Conservation agriculture advances in West Asia

August 15, 2010 at 6:08 am | Posted in Uncategorized | Leave a comment

Conservation agriculture is generating massive farmer interest. A field day Qamishly, Syria, attracted more than 250 farmers – as well as 20 extension officers from Iraq

Research partners in Syria and Iraq report that farmers in both countries are increasingly adopting conservation agriculture methods, thanks to a collaborative project with ICARDA, the Australian Centre for International Agricultural Research (ACIAR), the Australian Agency for International Development (AusAID) and others. A meeting at ICARDA headquarters on 5 August brought together 80 participants from diverse fields: government research and extension staff, farmers, education and development experts, manufacturers of agricultural machinery, NGOs, agrochemical industry representatives, and others. The meeting reviewed results from the project’s first season in Syria and developed workplans for the next season.

To encourage farmers to practice conservation agriculture, zero-till seeders supplied by the project were made available – on loan, free of cost – at seven locations in Syria. In the 2009-10 season, the seeders were used by 160 farmers to plant some 6600 ha of wheat, barley and lentil. Zero-till fields gave higher yields than neighboring fields sown by conventional methods; while production costs were $20-30/ha lower.
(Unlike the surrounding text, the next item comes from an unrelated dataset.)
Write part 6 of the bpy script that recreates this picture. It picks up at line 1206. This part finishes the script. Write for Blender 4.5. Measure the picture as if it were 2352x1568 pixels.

The program will be further scaled up next season in both Syria and Iraq. In Syria, additional zero-till seeders will be available through the project, and 15 farmers are purchasing their own seeders: designed by a project team and fabricated locally, at low cost. In Iraq, the project has supplied seven seeders from Syria, and a further 20 farmers are modifying their own local seeders for zero-till. Iraqi participants at the meeting shared their experiences on conservation agriculture; they noted that lessons learned in Syria would benefit similar activities planned for Ninevah province in Iraq. Senior government officials – Dr Mohamed Abdalla, Director of Extension at the Ministry of Agriculture and Agrarian Reform, and Dr Avadis Arslan, Head of Natural Resources at the General Commission for Scientific Agricultural Research – commended the project team, and expressed confidence that conservation agriculture would continue to expand rapidly.